Since opening in September 2012 with a series of Jay-Z concerts, Brooklyn’s Barclays Center has hosted such music visionaries as Italian tenor Andrea Bocelli and Israeli violinist Itzhak Perlman. In August, Barclays Center will continue its dedication to the aural arts when it hosts its first major cultural awards show.
M.T.V. announced today that The Black House will host the 30th installment of the MTV Video Music Awards (or VMAs) on August 25th, because Jay-Z. The music network revealed the news via Instagram, posting pictures of “the Moonman” travelling from LA, his “home for the past three years,” to New York. The Moonman refers to the astronaut holding an M.T.V. flag whose likeness has appeared on VMA statues since the award show’s inception in 1984. After arriving in NY, the astronaut traveled to cultural landmarks like the Brooklyn Bridge and “graffiti artist Cern One’s “Comandante Biggie” mural commemorating the Notorious B.I.G., on the side of the Not Ray’s Pizza Building in the Fort Greene neighborhood” before arriving at Barclays around 1:30 P.M.

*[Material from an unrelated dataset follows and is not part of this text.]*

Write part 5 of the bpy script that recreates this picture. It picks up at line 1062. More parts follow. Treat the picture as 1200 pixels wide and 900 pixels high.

ed. Note: the “Not Ray’s Pizza Building” is better known as the “Brooklyn Love Building,” to those of us that aren’t M.T.V.
After spending the past three years in L.A., this will be the first VMAs in New York — and the first ever in Brooklyn — since 2009, when Beyonce’s “Single Ladies (Put a Ring on It)” won the coveted “Video of the Year” award. The vast majority of VMAs have been in Los Angeles and New York, with the exceptions of the 2004 and 2005 awards when the moonman took his talents to South Beach and 2007, when the VMAs joined the NBA All-Star game being held in Las Vegas.
MTV will hope that Brooklyn’s significant pop cultural capital will help the network rebound from last year’s 6.1 million viewership, a stark decrease from 2011’s 12.4 million viewers. Part of the decreased viewership was due to the awards being moved to a Thursday, the same night as President Barack Obama’s nomination speech at the Democratic National Convention. This year’s show will return to its normal Sunday night slot.
The Brooklyn Game fan and Brooklyn Borough President Marty Markowitz had this to say about the awards show coming to his turf:
“From hip-hop to hipsters, Jay-Z to MGMT, Brooklyn musicians have a long history of dominating the ‘spotlight’ on MTV. Brooklyn is a cultural Mecca — the hippest, coolest place for young people across the country, and has played a crucial role in the careers of some of 2013’s biggest bands, like Fun. and the Lumineers.
Now, it is only fitting that the first time Brooklyn will ever host a major awards show, we are welcoming the most exciting and talked about spectacle in the music industry … I’m so thrilled that I’ll probably get ‘no sleep till Brooklyn’ hosts the VMAs!”
Comedian and owner of the PBA’s Philadelphia Hitmen Kevin Hart hosted last year’s awards. No host has been announced for this year’s show, but again, Jay-Z.